Welders, who play an essential role in a lot of manufacturing and construction projects, are in short supply. TCC Northwest has stepped in to help fill the need by opening a new Welding Technology program at the Center of Excellence for Aviation, Transportation and Logistics (CEATL) at Alliance Airport.
The American Welding Society predicts there will be a shortage of 300,000 welders by 2024, despite this being a high-salary field. Moreover, less than 20% of welders are under the age of 35 and the average age of a welder is 55, so this gap will only continue to widen.
Why the shortage? Dean Clint Grant points to an increase in manufacturing being brought back from overseas at the same time hundreds of infrastructure programs are getting off the drawing board and underway. “It’s hard to realize how quickly the demand for trained welders has grown,” he said.
Program Coordinator Mike Medina added that the shortfall seems particularly acute in the Northwest service area with the large presence of the aircraft industry. “I think that was one of the biggest drivers in that a local industry was looking for training nearby,” he said.
Yet another factor is the aging of the current welding force, 60 percent of whom are 55 or older and nearing retirement.
Aware of the need to beef up the welding program, TCC issued a report cataloging the problem and proposing solutions in 2018. Three plans were on the table. First was an expansion of the present program at TCC South, second was the creation of a new program at Northwest, and third was to support the expansion of welding programs in area high schools.
Welding had been a fixture at South ever since the campus opened in 1967. The program served 470 students in 2016-17, 132 of them thanks largely to a new lab. There was still plenty of room for growth. Once the board established the plan for welding to expand to the TCC Northwest, instead of showing reticence to share the spotlight, TCC South embraced the new trajectory of the program, offering resources and insight to Northwest.
“I knew something about welding – probably just enough to make me dangerous,” Grant said. He praised the efforts of former South Dean Ernest Gines and Welding Program Coordinator Doug Barnett in setting up and equipping the Northwest program and gave a shoutout to faculty members Joseph Voltz and John Rogers, who taught classes in the interim before Medina was brought on board.
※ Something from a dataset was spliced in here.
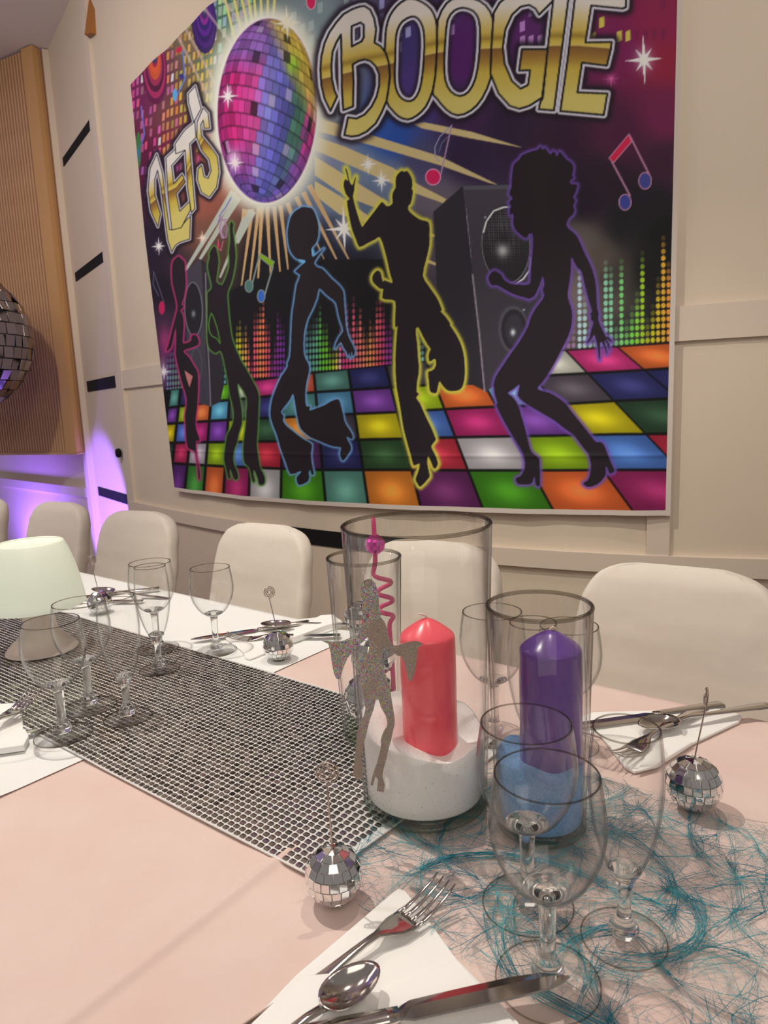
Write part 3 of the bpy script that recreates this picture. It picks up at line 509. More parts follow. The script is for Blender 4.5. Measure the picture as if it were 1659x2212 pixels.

Medina comes to Texas and Fort Worth from California, “but don’t hold that against me,” he said. He has 27 years of welding experience ranging from pipe fabrication to aerospace welding to ornamental iron work. He began teaching in an employer’s apprenticeship program and “fell in love with it. I started teaching part-time, then I wound up getting a full-time position with a couple of community colleges.”
TCC’s Welding Technology program offers basic and advanced certificates of completion as well as the Associate of Applied Science degree. While it’s possible to get a job with only a basic certificate, students are advised to progress to the advanced certificate and the degree to increase both their skill level and their qualification for higher-paying positions. “A student can actually finish our program, walk into an apprenticeship program and get credit toward their required years of service,” Medina said.
Although the Northwest program has the same curriculum as its older brother on South, the emphasis leans a bit toward aerospace welding. “What we’re finding is students will come in and see all the different aviation components at CEATL and I guess it tickles their fancy to the point where they think, ‘Wow, I really want to get into the aviation industry,’” Medina said.
And that’s perfectly OK with him. “I think it’s the best thing for any program to tailor themselves to the local industries, and aerospace is really big out here,” he said. So far, his tailoring has included incorporating projects that mimic the kinds of materials, including aerospace, that students will see on the job.
The program has proved so successful thus far that Medina is already talking about expanding. Enrollment has reached capacity, and “I’ve had to turn some students away. In a way, that’s a good burden to have, but I hated to have to do it.
“They (South) have a really big, expanded program. I’m hoping that one day we get that big. Right now, our space won’t allow it, but we’ll expand, and it’ll be a full house, for sure.”